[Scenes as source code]
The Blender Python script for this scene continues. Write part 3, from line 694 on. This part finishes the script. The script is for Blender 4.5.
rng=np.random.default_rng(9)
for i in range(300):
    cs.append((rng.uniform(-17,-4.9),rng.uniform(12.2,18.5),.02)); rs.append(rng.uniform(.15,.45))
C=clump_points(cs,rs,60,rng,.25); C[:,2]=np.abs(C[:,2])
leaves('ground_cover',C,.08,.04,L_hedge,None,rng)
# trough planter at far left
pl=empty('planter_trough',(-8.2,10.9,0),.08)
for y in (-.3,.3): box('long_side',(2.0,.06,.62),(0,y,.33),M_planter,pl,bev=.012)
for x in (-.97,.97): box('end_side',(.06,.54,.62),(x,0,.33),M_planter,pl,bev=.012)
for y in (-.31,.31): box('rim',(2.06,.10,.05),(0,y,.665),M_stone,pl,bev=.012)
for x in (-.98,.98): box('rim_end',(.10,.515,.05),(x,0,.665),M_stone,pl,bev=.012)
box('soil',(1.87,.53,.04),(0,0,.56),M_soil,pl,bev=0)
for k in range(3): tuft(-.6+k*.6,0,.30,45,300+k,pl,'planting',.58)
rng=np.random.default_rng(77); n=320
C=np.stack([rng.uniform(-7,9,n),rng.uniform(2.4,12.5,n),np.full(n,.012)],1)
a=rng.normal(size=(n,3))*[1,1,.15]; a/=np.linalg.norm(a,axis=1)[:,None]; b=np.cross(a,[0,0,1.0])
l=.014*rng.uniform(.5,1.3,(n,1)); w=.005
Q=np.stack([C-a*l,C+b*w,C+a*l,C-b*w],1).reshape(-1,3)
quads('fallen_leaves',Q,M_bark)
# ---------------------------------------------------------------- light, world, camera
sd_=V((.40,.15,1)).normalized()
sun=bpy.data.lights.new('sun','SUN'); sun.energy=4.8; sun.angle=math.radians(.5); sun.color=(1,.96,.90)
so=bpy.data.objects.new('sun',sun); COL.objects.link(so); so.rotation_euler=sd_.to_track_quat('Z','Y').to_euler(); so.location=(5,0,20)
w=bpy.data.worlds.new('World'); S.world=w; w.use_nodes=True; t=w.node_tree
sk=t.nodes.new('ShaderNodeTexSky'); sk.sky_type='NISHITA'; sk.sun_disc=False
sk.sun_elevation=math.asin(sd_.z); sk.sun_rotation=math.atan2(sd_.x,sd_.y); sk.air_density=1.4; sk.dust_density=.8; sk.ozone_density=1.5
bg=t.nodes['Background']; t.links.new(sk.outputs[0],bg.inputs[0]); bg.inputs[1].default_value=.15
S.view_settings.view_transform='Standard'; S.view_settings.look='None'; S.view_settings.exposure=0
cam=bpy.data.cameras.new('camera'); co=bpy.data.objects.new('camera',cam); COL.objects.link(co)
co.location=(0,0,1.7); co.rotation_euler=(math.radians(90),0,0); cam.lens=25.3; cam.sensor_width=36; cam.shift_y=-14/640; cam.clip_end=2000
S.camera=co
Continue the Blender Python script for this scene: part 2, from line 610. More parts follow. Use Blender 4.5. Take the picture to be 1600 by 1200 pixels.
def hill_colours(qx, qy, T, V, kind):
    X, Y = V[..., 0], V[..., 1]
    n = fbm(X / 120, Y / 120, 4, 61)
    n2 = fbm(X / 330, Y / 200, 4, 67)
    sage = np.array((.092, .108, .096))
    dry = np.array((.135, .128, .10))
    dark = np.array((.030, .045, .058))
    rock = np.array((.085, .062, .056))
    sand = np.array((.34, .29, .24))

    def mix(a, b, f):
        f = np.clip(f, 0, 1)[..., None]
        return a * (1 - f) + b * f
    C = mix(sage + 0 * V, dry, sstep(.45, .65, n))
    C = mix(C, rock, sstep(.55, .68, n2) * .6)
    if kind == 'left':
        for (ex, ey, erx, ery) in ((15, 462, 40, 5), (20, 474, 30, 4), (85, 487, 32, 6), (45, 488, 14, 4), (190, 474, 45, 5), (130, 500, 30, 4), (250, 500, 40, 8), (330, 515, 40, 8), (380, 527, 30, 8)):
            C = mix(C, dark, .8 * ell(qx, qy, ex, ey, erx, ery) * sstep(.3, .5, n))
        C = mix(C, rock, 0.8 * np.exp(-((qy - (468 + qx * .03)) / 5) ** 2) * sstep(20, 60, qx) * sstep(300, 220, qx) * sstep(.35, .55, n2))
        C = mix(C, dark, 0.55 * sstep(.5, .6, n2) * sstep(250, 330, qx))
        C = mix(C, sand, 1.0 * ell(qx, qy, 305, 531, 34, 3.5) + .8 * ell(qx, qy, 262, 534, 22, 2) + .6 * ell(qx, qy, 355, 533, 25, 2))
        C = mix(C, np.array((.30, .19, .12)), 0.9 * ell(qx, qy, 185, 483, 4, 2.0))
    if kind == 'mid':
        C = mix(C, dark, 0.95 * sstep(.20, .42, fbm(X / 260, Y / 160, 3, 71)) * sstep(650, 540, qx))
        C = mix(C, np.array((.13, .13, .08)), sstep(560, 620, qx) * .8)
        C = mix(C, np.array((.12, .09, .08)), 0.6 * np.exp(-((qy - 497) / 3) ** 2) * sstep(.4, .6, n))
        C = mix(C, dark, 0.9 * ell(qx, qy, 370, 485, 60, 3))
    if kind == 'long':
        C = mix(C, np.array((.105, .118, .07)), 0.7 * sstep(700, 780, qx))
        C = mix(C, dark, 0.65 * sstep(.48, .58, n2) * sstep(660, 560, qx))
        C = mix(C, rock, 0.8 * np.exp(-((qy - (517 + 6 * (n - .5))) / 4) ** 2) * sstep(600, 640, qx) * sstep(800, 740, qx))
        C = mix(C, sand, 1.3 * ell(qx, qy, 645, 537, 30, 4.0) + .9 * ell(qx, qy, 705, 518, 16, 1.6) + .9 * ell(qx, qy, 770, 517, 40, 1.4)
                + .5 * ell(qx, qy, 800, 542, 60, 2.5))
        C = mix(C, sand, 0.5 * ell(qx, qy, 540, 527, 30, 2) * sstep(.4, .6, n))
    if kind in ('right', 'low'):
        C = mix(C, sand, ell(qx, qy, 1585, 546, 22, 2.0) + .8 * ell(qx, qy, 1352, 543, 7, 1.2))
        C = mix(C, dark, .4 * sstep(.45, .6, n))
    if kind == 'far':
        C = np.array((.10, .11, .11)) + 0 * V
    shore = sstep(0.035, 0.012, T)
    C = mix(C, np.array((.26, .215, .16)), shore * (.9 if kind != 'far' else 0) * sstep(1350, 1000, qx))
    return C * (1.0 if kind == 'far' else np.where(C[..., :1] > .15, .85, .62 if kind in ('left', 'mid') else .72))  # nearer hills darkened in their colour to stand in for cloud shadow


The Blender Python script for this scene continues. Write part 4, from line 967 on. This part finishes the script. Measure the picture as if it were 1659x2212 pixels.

**TASK STATEMENT**
Reproduce the records in full, exactly as written.

**COMPLETE OUTPUT**
The Blender Python script for this scene continues. Write part 3, from line 694 on. This part finishes the script. The script is for Blender 4.5.
rng=np.random.default_rng(9)
for i in range(300):
    cs.append((rng.uniform(-17,-4.9),rng.uniform(12.2,18.5),.02)); rs.append(rng.uniform(.15,.45))
C=clump_points(cs,rs,60,rng,.25); C[:,2]=np.abs(C[:,2])
leaves('ground_cover',C,.08,.04,L_hedge,None,rng)
# trough planter at far left
pl=empty('planter_trough',(-8.2,10.9,0),.08)
for y in (-.3,.3): box('long_side',(2.0,.06,.62),(0,y,.33),M_planter,pl,bev=.012)
for x in (-.97,.97): box('end_side',(.06,.54,.62),(x,0,.33),M_planter,pl,bev=.012)
for y in (-.31,.31): box('rim',(2.06,.10,.05),(0,y,.665),M_stone,pl,bev=.012)
for x in (-.98,.98): box('rim_end',(.10,.515,.05),(x,0,.665),M_stone,pl,bev=.012)
box('soil',(1.87,.53,.04),(0,0,.56),M_soil,pl,bev=0)
for k in range(3): tuft(-.6+k*.6,0,.30,45,300+k,pl,'planting',.58)
rng=np.random.default_rng(77); n=320
C=np.stack([rng.uniform(-7,9,n),rng.uniform(2.4,12.5,n),np.full(n,.012)],1)
a=rng.normal(size=(n,3))*[1,1,.15]; a/=np.linalg.norm(a,axis=1)[:,None]; b=np.cross(a,[0,0,1.0])
l=.014*rng.uniform(.5,1.3,(n,1)); w=.005
Q=np.stack([C-a*l,C+b*w,C+a*l,C-b*w],1).reshape(-1,3)
quads('fallen_leaves',Q,M_bark)
# ---------------------------------------------------------------- light, world, camera
sd_=V((.40,.15,1)).normalized()
sun=bpy.data.lights.new('sun','SUN'); sun.energy=4.8; sun.angle=math.radians(.5); sun.color=(1,.96,.90)
so=bpy.data.objects.new('sun',sun); COL.objects.link(so); so.rotation_euler=sd_.to_track_quat('Z','Y').to_euler(); so.location=(5,0,20)
w=bpy.data.worlds.new('World'); S.world=w; w.use_nodes=True; t=w.node_tree
sk=t.nodes.new('ShaderNodeTexSky'); sk.sky_type='NISHITA'; sk.sun_disc=False
sk.sun_elevation=math.asin(sd_.z); sk.sun_rotation=math.atan2(sd_.x,sd_.y); sk.air_density=1.4; sk.dust_density=.8; sk.ozone_density=1.5
bg=t.nodes['Background']; t.links.new(sk.outputs[0],bg.inputs[0]); bg.inputs[1].default_value=.15
S.view_settings.view_transform='Standard'; S.view_settings.look='None'; S.view_settings.exposure=0
cam=bpy.data.cameras.new('camera'); co=bpy.data.objects.new('camera',cam); COL.objects.link(co)
co.location=(0,0,1.7); co.rotation_euler=(math.radians(90),0,0); cam.lens=25.3; cam.sensor_width=36; cam.shift_y=-14/640; cam.clip_end=2000
S.camera=co
Continue the Blender Python script for this scene: part 2, from line 610. More parts follow. Use Blender 4.5. Take the picture to be 1600 by 1200 pixels.
def hill_colours(qx, qy, T, V, kind):
    X, Y = V[..., 0], V[..., 1]
    n = fbm(X / 120, Y / 120, 4, 61)
    n2 = fbm(X / 330, Y / 200, 4, 67)
    sage = np.array((.092, .108, .096))
    dry = np.array((.135, .128, .10))
    dark = np.array((.030, .045, .058))
    rock = np.array((.085, .062, .056))
    sand = np.array((.34, .29, .24))

    def mix(a, b, f):
        f = np.clip(f, 0, 1)[..., None]
        return a * (1 - f) + b * f
    C = mix(sage + 0 * V, dry, sstep(.45, .65, n))
    C = mix(C, rock, sstep(.55, .68, n2) * .6)
    if kind == 'left':
        for (ex, ey, erx, ery) in ((15, 462, 40, 5), (20, 474, 30, 4), (85, 487, 32, 6), (45, 488, 14, 4), (190, 474, 45, 5), (130, 500, 30, 4), (250, 500, 40, 8), (330, 515, 40, 8), (380, 527, 30, 8)):
            C = mix(C, dark, .8 * ell(qx, qy, ex, ey, erx, ery) * sstep(.3, .5, n))
        C = mix(C, rock, 0.8 * np.exp(-((qy - (468 + qx * .03)) / 5) ** 2) * sstep(20, 60, qx) * sstep(300, 220, qx) * sstep(.35, .55, n2))
        C = mix(C, dark, 0.55 * sstep(.5, .6, n2) * sstep(250, 330, qx))
        C = mix(C, sand, 1.0 * ell(qx, qy, 305, 531, 34, 3.5) + .8 * ell(qx, qy, 262, 534, 22, 2) + .6 * ell(qx, qy, 355, 533, 25, 2))
        C = mix(C, np.array((.30, .19, .12)), 0.9 * ell(qx, qy, 185, 483, 4, 2.0))
    if kind == 'mid':
        C = mix(C, dark, 0.95 * sstep(.20, .42, fbm(X / 260, Y / 160, 3, 71)) * sstep(650, 540, qx))
        C = mix(C, np.array((.13, .13, .08)), sstep(560, 620, qx) * .8)
        C = mix(C, np.array((.12, .09, .08)), 0.6 * np.exp(-((qy - 497) / 3) ** 2) * sstep(.4, .6, n))
        C = mix(C, dark, 0.9 * ell(qx, qy, 370, 485, 60, 3))
    if kind == 'long':
        C = mix(C, np.array((.105, .118, .07)), 0.7 * sstep(700, 780, qx))
        C = mix(C, dark, 0.65 * sstep(.48, .58, n2) * sstep(660, 560, qx))
        C = mix(C, rock, 0.8 * np.exp(-((qy - (517 + 6 * (n - .5))) / 4) ** 2) * sstep(600, 640, qx) * sstep(800, 740, qx))
        C = mix(C, sand, 1.3 * ell(qx, qy, 645, 537, 30, 4.0) + .9 * ell(qx, qy, 705, 518, 16, 1.6) + .9 * ell(qx, qy, 770, 517, 40, 1.4)
                + .5 * ell(qx, qy, 800, 542, 60, 2.5))
        C = mix(C, sand, 0.5 * ell(qx, qy, 540, 527, 30, 2) * sstep(.4, .6, n))
    if kind in ('right', 'low'):
        C = mix(C, sand, ell(qx, qy, 1585, 546, 22, 2.0) + .8 * ell(qx, qy, 1352, 543, 7, 1.2))
        C = mix(C, dark, .4 * sstep(.45, .6, n))
    if kind == 'far':
        C = np.array((.10, .11, .11)) + 0 * V
    shore = sstep(0.035, 0.012, T)
    C = mix(C, np.array((.26, .215, .16)), shore * (.9 if kind != 'far' else 0) * sstep(1350, 1000, qx))
    return C * (1.0 if kind == 'far' else np.where(C[..., :1] > .15, .85, .62 if kind in ('left', 'mid') else .72))  # nearer hills darkened in their colour to stand in for cloud shadow


The Blender Python script for this scene continues. Write part 4, from line 967 on. This part finishes the script. Measure the picture as if it were 1659x2212 pixels.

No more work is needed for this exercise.